China enforces criminal charges for defamation of military casualties


by Dasze, via wikimedia commons

An entrance view in 31st Anniversary of 1989 Tiananmen Square protests in Hong Kong

China has instituted a new law that makes defamation of military deaths punishable with time in prison. Effective March 1, this law has already been used to arrest several journalists for their claims, even in online forums, against the Chinese army. 

One of these journalists is Wang Jingyu. Although Jingyu currently lives in the United States, authorities in China are still trying to apprehend him. According to NPR, Jingyu commented that Chinese soldiers “deserved to die” in the case of border disputes between India and China in the Galwan Valley region that BBC called “a savage brawl.”

“Imagine saying that U.S. soldiers deserve to die in the middle East,” remarked Ryan Huang, a spokesperson for the Guilford Asian Society, in response to Jingyu’s comments online. “The guy went way too far.”

Huang’s response touches on a common issue in reporting on military deaths, especially in opinion reporting, which is what got Jingyu in trouble. The new law forbids criticism of those named “revolutionary heroes” and “martyrs.” This may be perceived as an attempt to limit freedom of speech, but it suggests a deeper significance of these casualties to the Communist Party in China. 

“It has always been a very important part of education, from elementary to college, certainly in my experience,” said Guilford History Professor Zhihong Chen. “There were always a lot of songs, a lot of stories about the revolutionary martyrs who had sacrificed for the revolution and for the new regime.” 

The new law reflects this larger symbol of strength and dedication that martyrs fulfill to the Chinese government. 

“Because it’s so important to legitimize the current government, if the narrative is that so many people have sacrificed their lives to protect the regime, then it carries a strong moral meaning for the people,” said Chen. “If anybody is against it, you’re not just against the government, you’re against the sacrifices of many people who have used their lives to protect it.”

This perception of loyalty is something that has been reported on frequently, as similar legislation was proposed in China in 2018. Then, the Washington Post called this sentiment a “part of a much broader and long-standing attempt by the Communist Party to mold or rewrite history in its interests.”

 Although there is a history of the Chinese government controlling the press, the intent behind their actions may not be rare.

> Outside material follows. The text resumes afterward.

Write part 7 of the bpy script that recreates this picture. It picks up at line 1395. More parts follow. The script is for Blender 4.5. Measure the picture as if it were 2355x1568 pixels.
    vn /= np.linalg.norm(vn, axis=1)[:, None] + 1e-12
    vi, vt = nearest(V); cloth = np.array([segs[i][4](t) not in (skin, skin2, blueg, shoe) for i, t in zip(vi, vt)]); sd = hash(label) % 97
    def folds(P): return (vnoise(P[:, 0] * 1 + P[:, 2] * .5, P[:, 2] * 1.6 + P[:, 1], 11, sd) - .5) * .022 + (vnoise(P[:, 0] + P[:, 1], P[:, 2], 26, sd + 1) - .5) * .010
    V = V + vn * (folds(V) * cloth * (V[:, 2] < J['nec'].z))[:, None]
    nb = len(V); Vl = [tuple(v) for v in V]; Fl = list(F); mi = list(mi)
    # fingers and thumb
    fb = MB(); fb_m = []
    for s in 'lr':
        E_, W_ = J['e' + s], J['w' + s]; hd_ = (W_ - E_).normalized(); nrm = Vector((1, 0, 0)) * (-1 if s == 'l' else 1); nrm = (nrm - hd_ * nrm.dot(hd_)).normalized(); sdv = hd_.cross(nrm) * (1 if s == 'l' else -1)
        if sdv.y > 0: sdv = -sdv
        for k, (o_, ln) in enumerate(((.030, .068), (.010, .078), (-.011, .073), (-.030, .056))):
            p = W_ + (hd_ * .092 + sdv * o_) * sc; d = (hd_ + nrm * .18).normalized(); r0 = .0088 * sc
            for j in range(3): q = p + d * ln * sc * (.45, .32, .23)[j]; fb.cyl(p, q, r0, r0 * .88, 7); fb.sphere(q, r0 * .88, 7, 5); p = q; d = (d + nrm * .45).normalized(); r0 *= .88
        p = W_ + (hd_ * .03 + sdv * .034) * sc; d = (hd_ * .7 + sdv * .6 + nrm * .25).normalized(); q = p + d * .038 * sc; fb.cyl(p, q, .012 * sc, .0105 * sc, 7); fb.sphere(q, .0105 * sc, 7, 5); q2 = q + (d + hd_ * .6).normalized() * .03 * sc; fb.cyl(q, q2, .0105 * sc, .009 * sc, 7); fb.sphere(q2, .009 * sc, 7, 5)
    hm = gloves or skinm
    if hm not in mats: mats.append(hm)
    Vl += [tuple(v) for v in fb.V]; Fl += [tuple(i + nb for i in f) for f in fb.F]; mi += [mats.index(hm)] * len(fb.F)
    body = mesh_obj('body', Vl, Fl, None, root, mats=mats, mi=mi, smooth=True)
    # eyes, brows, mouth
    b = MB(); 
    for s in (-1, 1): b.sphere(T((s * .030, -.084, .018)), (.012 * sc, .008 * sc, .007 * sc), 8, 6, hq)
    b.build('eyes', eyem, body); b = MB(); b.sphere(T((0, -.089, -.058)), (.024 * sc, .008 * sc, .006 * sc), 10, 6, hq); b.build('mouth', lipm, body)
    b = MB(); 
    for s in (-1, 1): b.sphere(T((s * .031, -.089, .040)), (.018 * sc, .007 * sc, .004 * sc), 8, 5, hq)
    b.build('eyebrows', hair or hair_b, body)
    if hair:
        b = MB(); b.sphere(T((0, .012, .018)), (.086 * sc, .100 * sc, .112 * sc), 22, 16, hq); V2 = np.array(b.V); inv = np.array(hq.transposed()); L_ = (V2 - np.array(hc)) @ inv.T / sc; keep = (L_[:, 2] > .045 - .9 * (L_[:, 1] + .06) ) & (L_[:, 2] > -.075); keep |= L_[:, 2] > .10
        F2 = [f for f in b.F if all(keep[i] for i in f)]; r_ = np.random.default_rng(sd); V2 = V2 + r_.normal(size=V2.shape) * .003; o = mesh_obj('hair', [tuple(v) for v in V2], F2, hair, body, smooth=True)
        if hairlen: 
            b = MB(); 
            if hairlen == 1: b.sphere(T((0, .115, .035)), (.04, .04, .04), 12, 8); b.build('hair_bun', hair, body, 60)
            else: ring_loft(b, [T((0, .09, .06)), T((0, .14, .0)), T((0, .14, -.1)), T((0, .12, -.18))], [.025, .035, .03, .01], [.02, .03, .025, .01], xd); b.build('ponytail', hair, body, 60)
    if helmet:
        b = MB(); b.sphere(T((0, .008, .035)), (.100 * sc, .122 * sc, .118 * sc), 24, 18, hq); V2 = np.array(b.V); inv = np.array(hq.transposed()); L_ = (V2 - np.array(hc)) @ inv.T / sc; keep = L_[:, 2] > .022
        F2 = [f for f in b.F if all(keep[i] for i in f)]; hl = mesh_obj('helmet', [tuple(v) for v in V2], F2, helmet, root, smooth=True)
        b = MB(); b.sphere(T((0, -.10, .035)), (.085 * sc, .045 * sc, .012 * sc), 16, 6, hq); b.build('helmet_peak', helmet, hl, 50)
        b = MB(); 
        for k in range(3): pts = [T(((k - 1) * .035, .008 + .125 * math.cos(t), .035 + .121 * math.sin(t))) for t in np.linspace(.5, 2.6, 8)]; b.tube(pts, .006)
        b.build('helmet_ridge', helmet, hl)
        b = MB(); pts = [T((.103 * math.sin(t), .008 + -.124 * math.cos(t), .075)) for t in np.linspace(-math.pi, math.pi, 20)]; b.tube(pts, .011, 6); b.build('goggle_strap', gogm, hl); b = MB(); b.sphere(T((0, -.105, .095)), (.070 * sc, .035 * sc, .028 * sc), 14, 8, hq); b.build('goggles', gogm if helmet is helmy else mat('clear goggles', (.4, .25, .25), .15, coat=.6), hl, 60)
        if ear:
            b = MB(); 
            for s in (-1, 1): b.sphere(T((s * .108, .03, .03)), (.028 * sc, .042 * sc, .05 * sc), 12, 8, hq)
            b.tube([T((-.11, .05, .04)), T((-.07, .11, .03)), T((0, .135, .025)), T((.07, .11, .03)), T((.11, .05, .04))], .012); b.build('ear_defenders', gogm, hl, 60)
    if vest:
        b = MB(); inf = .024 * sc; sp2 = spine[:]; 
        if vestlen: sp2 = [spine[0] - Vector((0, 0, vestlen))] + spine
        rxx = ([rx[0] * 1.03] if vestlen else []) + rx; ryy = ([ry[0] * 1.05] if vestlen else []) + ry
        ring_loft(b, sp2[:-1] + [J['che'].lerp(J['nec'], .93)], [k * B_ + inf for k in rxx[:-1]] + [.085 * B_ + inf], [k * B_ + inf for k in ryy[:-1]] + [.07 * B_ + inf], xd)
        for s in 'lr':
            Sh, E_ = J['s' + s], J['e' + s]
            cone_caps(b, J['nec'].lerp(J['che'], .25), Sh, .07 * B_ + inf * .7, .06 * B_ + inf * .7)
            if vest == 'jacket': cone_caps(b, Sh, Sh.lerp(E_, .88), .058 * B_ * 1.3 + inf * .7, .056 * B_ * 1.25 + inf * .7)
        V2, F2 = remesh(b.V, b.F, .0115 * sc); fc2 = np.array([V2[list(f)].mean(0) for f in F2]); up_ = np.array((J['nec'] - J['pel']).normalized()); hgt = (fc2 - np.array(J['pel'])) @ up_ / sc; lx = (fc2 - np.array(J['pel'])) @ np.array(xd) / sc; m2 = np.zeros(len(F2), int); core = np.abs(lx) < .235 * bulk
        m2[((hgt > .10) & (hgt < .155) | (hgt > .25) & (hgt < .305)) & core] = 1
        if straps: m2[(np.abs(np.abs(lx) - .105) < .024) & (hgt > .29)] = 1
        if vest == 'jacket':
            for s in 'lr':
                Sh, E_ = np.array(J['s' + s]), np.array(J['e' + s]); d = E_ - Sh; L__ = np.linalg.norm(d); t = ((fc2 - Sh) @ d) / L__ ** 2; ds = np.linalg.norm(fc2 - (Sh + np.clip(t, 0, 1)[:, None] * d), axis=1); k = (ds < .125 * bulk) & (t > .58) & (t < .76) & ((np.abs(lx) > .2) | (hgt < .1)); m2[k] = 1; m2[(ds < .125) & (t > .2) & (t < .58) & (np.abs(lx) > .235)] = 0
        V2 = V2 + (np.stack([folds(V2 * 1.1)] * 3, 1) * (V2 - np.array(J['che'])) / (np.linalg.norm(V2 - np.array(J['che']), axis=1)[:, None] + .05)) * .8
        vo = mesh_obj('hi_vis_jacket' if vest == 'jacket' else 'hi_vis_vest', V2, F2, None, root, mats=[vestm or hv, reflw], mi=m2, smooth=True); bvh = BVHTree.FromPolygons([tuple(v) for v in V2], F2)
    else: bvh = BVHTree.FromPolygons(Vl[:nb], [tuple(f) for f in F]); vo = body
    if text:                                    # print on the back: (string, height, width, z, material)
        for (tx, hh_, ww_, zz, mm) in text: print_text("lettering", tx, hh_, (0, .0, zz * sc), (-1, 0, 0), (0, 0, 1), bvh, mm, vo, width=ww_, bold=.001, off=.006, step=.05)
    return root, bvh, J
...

“In every country’s history, normally, there is a pantheon of martyrs or prominent figures who were written into the official history, who were taught in schools, so I don’t think this is particularly characteristic of the Chinese government,” said Chen, “and certainly, how history is written, told, taught, is a strong way of shaping the citizens and standings of really everything—not just politics, but also the world.” 

Chen highlights a flaw in the suggestion that the perspective that each military casualty represents a life wholly dedicated to the country fought for is unique to the Chinese government. While this sentiment is common globally, it is still fairly crucial to understanding the efforts of the party in power.

“So, I think this is typical of every government, but China specifically because of the need to mold and to shape how people view politics and the world,” continued Chen.

Chen clarified that this “need” seems to stem from an “erosion of the public trust in the government and its legitimacy.” 

Especially in recent years, there has been an increase in tensions between China and other countries worldwide, evidenced by the trade war between China and the U.S., which began during Donald Trump’s term as president, and the recent trade conflict with the European Union. In light of these tensions, reporting from Western media outlets can sometimes reflect bias against China, especially as worsening relations affect access to information.

“So, if you look at contemporary political issues, there is an issue of accuracy and how much do we really know,” Chen said, “and we’re less sure than before when the U.S. and China had better relations.” 

There is an additional issue, as critical reporting can sometimes mistakenly result in negative implications about culture rather than politics.

“The current government led by the Chinese party is a pretty recent thing…This is very short compared to the long thousands of years of Chinese culture, so we need to make a distinction between the two because the Chinese culture eventually outlives any Chinese government,” said Chen. “We want to avoid throwing the baby out with the bathwater.”

This idiomatic comparison, although lighthearted, reflects an issue that consumers of Western media may not be absorbing a complete report on certain topics. For example, the story of China’s law must be understood within context.

“This is the centennial year. Everything is kind of more than at other times,” Chen said.

 The 100-year anniversary of the founding of the Chinese Communist Party is approaching in a few months, meaning that the conditions under which this law is implemented are crucial.

“There is a heightened sensitivity toward any criticism, any suspicious defamation of the martyrs,” Chen continued.

 Although Chen pointed out that the law is a “bad move,” it is implemented in an environment where loyalty is more massively emphasized than ever.